#### THE TASK:
Write out exactly the lines that run from the line containing "Write part 5" through the line containing "q0 = P(1005, 1190, -.02)"; both end lines belong to the answer.
::: RECORDS SHOWN
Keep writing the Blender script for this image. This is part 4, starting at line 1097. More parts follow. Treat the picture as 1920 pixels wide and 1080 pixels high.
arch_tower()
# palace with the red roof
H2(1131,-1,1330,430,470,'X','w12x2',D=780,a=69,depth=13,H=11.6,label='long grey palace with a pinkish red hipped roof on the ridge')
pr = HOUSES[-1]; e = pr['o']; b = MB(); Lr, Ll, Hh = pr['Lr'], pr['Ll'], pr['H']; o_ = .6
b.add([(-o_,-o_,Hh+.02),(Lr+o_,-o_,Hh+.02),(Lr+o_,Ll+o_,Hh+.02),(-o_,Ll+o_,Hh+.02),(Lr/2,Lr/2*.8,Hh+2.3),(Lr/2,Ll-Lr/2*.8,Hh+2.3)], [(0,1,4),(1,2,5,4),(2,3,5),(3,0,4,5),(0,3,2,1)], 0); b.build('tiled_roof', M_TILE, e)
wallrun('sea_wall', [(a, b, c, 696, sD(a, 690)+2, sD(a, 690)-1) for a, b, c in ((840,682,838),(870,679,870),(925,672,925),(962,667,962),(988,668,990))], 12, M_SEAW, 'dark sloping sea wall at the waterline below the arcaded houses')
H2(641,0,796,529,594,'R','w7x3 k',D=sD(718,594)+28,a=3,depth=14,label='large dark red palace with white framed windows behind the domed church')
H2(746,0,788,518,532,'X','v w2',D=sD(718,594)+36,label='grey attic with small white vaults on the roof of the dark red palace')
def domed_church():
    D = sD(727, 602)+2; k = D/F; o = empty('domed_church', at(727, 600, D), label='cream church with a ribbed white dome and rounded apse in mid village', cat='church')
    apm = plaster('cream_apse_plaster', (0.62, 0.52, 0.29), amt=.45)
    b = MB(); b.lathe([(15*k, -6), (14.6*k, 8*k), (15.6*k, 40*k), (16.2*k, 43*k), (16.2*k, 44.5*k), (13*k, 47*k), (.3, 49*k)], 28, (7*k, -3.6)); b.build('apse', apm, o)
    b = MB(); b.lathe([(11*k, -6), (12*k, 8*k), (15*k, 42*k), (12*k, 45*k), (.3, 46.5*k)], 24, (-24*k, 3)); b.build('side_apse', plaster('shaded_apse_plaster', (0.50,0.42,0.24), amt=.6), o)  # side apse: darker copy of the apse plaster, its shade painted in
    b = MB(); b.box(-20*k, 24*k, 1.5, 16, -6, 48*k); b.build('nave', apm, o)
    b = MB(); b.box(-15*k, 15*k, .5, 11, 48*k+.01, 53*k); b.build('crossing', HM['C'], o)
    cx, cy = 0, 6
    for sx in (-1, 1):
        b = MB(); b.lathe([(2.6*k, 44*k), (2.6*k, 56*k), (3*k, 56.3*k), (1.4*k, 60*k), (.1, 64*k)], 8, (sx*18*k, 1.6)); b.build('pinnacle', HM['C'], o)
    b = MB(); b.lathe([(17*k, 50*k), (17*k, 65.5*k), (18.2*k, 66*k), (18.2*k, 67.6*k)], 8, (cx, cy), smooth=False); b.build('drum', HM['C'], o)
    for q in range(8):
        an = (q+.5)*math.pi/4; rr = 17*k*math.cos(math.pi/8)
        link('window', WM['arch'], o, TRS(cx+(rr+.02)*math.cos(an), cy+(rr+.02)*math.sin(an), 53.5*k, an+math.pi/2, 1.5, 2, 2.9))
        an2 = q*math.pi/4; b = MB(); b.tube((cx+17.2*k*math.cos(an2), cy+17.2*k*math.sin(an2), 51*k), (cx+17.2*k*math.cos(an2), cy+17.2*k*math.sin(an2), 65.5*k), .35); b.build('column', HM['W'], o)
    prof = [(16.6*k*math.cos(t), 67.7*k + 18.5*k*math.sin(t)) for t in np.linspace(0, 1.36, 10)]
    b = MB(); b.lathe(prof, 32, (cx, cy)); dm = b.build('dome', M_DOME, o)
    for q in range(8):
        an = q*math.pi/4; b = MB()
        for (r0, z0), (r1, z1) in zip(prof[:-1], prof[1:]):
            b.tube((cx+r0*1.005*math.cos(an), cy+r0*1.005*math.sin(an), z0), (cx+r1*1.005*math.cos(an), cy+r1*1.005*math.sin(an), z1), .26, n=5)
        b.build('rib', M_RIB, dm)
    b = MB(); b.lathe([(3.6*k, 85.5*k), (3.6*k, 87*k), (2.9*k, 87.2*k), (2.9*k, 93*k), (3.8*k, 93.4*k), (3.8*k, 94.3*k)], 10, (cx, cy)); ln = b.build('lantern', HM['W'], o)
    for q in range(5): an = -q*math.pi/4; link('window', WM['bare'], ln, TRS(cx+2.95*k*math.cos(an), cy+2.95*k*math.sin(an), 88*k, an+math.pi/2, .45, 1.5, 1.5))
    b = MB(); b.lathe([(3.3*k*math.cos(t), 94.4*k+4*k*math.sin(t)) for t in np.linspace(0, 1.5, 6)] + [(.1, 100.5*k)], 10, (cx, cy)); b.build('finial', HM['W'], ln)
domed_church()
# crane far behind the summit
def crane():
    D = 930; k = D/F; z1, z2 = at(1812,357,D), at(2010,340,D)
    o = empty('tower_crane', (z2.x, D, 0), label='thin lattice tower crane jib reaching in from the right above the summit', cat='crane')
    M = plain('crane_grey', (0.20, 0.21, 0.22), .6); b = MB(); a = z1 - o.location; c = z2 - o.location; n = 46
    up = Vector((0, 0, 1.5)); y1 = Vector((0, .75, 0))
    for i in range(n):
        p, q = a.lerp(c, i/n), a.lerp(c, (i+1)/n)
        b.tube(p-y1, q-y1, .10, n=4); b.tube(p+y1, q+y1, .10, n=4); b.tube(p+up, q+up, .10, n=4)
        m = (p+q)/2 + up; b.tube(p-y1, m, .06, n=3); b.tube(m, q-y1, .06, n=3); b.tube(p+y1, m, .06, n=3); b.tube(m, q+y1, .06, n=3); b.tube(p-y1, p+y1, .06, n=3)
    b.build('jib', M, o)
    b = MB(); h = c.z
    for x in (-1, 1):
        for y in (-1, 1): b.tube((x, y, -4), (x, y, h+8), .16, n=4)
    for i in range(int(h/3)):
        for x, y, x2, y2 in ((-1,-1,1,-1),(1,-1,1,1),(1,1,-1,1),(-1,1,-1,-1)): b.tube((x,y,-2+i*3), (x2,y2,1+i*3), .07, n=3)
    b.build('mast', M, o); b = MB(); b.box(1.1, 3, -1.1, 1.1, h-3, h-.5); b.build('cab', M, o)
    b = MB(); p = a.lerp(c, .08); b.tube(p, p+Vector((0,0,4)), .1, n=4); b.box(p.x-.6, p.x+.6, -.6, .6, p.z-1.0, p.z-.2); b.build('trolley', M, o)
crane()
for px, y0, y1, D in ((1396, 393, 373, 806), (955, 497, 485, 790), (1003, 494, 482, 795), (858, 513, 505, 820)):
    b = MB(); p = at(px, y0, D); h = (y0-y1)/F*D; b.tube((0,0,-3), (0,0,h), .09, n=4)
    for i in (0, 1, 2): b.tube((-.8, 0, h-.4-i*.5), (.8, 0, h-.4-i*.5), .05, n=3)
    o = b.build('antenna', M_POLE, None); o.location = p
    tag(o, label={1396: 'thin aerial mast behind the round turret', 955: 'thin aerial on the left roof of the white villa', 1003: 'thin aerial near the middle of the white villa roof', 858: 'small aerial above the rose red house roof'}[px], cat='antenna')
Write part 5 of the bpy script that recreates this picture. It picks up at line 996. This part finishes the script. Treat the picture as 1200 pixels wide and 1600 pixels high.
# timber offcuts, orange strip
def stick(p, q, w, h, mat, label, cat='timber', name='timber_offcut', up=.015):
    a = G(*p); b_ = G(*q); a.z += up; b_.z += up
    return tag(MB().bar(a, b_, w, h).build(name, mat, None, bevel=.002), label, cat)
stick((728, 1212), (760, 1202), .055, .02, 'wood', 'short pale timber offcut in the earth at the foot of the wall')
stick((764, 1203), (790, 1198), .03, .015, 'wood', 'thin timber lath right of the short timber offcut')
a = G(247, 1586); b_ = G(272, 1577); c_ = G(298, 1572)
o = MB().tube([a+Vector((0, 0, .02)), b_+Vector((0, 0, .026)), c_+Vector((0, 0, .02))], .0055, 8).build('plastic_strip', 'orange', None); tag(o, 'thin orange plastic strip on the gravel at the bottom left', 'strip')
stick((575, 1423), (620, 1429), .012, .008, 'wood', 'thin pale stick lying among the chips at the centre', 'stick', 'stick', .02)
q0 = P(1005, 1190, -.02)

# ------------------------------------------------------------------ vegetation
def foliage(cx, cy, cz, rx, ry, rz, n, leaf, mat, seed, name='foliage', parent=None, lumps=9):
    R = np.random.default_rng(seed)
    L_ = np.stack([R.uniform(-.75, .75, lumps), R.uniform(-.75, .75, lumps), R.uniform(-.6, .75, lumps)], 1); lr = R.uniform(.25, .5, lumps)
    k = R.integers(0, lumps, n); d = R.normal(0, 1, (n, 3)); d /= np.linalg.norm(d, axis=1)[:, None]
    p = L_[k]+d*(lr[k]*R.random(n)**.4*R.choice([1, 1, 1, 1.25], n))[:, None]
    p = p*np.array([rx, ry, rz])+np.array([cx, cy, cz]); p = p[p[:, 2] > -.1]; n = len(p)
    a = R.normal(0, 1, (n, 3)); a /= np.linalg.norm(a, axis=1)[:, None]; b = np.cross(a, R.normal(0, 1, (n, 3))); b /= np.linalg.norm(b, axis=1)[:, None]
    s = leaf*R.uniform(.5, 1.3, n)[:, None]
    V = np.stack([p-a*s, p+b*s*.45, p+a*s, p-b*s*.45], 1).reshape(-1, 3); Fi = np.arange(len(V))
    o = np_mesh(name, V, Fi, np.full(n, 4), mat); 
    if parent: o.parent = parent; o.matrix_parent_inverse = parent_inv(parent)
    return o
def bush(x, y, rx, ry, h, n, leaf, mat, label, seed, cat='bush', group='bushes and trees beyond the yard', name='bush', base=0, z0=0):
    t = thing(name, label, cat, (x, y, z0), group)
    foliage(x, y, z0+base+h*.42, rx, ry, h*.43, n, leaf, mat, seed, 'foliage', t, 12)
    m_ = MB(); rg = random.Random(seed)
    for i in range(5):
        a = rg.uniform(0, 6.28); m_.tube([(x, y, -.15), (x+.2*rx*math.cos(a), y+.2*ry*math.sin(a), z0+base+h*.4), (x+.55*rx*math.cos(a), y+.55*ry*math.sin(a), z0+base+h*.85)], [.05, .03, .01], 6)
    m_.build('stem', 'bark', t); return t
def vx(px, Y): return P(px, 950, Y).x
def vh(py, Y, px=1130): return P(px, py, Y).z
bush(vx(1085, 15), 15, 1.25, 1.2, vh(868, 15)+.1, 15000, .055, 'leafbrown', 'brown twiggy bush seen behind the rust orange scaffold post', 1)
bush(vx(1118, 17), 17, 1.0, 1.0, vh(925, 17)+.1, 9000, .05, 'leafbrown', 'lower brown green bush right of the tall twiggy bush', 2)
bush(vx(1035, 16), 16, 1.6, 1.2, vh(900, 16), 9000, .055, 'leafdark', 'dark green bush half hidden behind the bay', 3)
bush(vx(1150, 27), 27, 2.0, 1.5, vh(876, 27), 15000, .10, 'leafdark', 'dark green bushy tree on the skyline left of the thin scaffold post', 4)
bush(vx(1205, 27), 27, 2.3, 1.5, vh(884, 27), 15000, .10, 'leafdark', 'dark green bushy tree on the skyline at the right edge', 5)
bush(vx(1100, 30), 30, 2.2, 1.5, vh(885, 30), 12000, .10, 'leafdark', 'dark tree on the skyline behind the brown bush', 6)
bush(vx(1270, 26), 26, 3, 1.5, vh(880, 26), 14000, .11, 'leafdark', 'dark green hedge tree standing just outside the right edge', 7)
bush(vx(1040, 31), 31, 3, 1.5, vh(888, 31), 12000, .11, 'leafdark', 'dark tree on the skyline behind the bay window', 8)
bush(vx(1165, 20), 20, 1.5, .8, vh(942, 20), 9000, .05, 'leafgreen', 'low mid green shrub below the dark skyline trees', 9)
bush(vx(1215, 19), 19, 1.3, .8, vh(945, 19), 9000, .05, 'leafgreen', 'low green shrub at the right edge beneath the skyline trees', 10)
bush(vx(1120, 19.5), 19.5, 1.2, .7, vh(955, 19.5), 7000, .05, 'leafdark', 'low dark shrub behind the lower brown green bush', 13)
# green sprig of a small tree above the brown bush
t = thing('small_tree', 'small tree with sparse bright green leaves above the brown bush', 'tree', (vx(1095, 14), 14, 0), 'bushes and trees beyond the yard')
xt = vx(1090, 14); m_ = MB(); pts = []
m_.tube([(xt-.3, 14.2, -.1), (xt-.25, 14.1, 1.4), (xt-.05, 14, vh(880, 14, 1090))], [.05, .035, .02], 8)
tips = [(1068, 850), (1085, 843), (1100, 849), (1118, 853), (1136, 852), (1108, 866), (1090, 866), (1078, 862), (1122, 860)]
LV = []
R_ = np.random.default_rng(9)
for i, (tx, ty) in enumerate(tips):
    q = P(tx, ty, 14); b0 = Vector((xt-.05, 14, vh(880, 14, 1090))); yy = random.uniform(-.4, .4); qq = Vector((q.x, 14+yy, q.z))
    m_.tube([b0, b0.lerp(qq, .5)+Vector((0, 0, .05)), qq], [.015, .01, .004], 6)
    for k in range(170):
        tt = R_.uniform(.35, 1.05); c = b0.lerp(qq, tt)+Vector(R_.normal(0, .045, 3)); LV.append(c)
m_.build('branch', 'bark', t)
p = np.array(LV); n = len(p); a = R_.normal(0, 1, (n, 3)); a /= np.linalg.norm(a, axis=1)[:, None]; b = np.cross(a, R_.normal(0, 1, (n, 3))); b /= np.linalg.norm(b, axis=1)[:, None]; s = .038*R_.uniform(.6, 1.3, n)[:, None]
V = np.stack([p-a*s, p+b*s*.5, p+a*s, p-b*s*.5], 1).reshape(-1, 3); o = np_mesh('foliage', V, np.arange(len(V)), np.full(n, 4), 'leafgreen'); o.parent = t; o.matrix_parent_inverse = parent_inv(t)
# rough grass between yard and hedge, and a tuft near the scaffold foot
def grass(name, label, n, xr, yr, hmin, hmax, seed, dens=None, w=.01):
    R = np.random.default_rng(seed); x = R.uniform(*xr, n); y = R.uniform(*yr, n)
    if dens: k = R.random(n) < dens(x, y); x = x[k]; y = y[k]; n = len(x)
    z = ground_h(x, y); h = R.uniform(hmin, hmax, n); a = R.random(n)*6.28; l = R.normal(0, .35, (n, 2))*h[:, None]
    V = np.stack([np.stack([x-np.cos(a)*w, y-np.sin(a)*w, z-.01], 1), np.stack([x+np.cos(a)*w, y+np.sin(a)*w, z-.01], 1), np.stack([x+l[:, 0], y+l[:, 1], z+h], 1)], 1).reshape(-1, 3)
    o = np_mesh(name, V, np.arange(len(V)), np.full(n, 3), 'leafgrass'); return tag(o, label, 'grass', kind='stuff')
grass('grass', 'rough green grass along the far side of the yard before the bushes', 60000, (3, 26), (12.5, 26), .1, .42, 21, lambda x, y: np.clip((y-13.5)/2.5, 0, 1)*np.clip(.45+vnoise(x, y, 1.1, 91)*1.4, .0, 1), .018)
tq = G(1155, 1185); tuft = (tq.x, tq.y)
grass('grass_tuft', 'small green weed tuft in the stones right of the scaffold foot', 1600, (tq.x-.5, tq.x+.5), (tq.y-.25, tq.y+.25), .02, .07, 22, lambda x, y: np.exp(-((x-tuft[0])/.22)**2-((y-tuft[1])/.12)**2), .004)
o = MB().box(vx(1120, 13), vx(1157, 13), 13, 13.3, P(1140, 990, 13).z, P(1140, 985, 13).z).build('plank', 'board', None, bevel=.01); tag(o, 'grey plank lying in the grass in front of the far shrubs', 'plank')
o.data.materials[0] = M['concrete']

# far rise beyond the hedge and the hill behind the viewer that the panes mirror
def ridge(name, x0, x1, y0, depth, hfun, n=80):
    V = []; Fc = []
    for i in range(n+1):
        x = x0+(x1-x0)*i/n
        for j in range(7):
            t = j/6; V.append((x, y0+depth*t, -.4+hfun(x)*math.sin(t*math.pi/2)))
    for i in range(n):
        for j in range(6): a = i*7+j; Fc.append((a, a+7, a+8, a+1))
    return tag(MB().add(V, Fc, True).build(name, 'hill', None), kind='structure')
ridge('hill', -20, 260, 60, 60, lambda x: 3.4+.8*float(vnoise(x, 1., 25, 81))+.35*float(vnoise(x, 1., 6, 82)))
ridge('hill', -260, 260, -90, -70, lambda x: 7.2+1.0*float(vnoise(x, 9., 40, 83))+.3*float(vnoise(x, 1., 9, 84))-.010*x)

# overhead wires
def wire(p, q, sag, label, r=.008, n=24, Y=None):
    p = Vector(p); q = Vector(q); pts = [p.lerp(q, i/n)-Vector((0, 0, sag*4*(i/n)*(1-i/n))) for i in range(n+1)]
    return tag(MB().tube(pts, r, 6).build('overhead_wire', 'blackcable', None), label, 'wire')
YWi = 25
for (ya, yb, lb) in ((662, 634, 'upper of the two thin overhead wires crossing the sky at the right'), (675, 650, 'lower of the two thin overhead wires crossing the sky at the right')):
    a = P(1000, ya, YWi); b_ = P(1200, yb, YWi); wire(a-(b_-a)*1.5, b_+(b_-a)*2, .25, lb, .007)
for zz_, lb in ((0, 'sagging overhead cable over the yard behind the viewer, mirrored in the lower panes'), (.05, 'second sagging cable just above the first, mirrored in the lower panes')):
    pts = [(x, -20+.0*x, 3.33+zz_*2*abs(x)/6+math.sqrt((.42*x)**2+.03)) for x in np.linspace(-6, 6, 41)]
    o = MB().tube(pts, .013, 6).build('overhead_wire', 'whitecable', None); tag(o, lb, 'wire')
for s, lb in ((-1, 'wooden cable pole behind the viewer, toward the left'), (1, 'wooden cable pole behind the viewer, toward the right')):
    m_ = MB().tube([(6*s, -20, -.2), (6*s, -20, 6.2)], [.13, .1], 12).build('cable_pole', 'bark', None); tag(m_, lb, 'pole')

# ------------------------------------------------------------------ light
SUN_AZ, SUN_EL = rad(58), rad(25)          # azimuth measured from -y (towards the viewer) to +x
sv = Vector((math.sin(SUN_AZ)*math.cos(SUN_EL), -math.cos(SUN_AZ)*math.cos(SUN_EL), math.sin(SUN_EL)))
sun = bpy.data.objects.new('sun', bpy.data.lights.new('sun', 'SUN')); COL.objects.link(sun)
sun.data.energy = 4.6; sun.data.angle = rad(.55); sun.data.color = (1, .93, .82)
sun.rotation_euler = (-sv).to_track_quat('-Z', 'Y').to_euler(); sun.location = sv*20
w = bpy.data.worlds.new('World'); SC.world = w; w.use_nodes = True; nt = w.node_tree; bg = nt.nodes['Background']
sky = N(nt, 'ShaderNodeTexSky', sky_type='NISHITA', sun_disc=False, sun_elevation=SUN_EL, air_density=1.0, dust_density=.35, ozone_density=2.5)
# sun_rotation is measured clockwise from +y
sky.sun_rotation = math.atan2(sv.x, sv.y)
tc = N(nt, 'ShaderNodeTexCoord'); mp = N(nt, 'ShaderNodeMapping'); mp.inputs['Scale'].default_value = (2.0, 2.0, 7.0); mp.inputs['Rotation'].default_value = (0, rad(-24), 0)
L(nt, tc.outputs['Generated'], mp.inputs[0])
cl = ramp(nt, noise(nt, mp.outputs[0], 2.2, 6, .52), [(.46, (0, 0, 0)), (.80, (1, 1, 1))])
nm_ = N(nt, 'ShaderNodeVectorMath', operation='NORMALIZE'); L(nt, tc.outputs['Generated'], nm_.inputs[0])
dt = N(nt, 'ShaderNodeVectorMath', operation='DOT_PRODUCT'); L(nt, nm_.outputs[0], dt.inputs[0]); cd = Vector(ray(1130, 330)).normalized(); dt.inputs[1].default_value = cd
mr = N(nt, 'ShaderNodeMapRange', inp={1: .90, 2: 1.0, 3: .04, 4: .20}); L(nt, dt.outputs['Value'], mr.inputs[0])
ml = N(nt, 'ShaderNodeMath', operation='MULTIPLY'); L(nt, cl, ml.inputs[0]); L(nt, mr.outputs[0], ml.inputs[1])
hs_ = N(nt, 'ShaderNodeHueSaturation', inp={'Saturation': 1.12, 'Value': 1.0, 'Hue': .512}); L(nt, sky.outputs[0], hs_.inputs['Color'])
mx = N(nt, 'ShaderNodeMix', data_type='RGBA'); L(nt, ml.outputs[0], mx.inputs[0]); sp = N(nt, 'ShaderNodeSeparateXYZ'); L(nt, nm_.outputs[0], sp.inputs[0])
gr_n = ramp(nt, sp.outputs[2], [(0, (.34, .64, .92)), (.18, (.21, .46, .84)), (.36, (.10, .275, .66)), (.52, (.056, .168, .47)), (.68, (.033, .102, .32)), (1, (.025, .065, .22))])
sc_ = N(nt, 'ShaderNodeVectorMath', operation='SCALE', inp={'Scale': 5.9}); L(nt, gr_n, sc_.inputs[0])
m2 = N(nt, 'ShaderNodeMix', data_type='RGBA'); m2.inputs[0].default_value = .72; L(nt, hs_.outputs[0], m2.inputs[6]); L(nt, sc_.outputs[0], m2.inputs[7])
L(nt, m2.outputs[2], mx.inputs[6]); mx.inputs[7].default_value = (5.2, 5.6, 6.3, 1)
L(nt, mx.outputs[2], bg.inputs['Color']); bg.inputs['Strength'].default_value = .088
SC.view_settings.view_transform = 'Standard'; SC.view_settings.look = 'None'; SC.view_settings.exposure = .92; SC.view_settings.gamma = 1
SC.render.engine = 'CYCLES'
::::::
#### EXERCISE RESULT:
Write part 5 of the bpy script that recreates this picture. It picks up at line 996. This part finishes the script. Treat the picture as 1200 pixels wide and 1600 pixels high.
# timber offcuts, orange strip
def stick(p, q, w, h, mat, label, cat='timber', name='timber_offcut', up=.015):
    a = G(*p); b_ = G(*q); a.z += up; b_.z += up
    return tag(MB().bar(a, b_, w, h).build(name, mat, None, bevel=.002), label, cat)
stick((728, 1212), (760, 1202), .055, .02, 'wood', 'short pale timber offcut in the earth at the foot of the wall')
stick((764, 1203), (790, 1198), .03, .015, 'wood', 'thin timber lath right of the short timber offcut')
a = G(247, 1586); b_ = G(272, 1577); c_ = G(298, 1572)
o = MB().tube([a+Vector((0, 0, .02)), b_+Vector((0, 0, .026)), c_+Vector((0, 0, .02))], .0055, 8).build('plastic_strip', 'orange', None); tag(o, 'thin orange plastic strip on the gravel at the bottom left', 'strip')
stick((575, 1423), (620, 1429), .012, .008, 'wood', 'thin pale stick lying among the chips at the centre', 'stick', 'stick', .02)
q0 = P(1005, 1190, -.02)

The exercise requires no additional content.